The tall railway viaduct that spans the Mersey and goes high over the steep and grimy streets leading down to it, is impressive in its very bulk and in the smoky atmosphere that reveals it only in a broad flat effect; and, in the same way, the towering buildings that have no beauty of detail, gloom down upon you with an ogreish aspect that transcends their ugliness and elevates it into the region of horrific romance.

That such a place can ever have been the site of a castle wherein dwelt the glittering creatures of chivalry is scarce thinkable: and yet there was such a stronghold. But the very ruins of it were cleared away so long ago as 1775. They were very scanty, and no sort of use to Prince Charles, when he passed here, going and returning in the ’45. His Highlanders, we learn from one of the diarists of that time, “were very rough as they went through Stockport, and took Mr. Elcock and 2 or 3 more with ’em, with Halters about their necks.”

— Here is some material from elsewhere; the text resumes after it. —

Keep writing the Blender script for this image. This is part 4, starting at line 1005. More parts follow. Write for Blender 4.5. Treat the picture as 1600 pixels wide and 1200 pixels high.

[Illustration: OLD TOWN HOUSE OF THE ARDERNES, STOCKPORT.]

Those good old times again, when England was Merry England. What fun!

But these good Stockport people were not strung up, after all, and returned later in the day to the bosom of their families.

A relic of an older Stockport that knew nothing of cotton-mills or other factories is to be found in the street called Great Underbank. This is the old timbered town house of the Ardernes of Harden and Tarporley. This ancient family resorted hither in the long ago from their various country seats, and called it “coming to town.” The Manchester and Liverpool District Bank now occupies the fine old place.

The “White Lion” was an interesting old inn, but it has gone down before Stockport’s growing commercial greatness. It was the house, according to usually received accounts, where the following tribute to the management was to be seen, inscribed on a window-pane by some dissatisfied guest of nearly a century and a half ago:

If traveller, good treatment be thy care, A comfortable bed, and wholesome fare, A Modest bill, and a diverting host, Neat maid, and ready waiter,--quit this coast. If dirty doings please, at Stockport lie; The girls, O frowzy frights, here with their mothers vie.

I think this is all the historian who is merely a gossip can say about Stockport. But stay! One very prominent feature has been passed over, and as I have no wish to incur the wrath of the burgesses, I hasten to repair the omission. Stockport is intensely proud of possessing the largest Sunday School in the world: proud, that is to say, of the large roll-call of its scholars, and possibly also of the mere bulk of the great building. Of its appearance, which is that of any large factory, there could not possibly be any pride. But in these days of secular advances and of a growing godless Socialism in great industrial centres, it is at once surprising and hopeful to see the like of Stockport’s great Sunday School: and in Manchester itself to witness the really wonderful Whitsuntide sight of the Sunday Schools’ processions through the chief streets of the great city.

FOOTNOTES.

[1] _Viâ_ Boroughbridge, Greta Bridge, and Catterick.

[2] Died April 27th, 1905. Will proved, October, 1905, for £1,562,500.

[3] Wesley is wrong in his measurement. The length is 550 feet.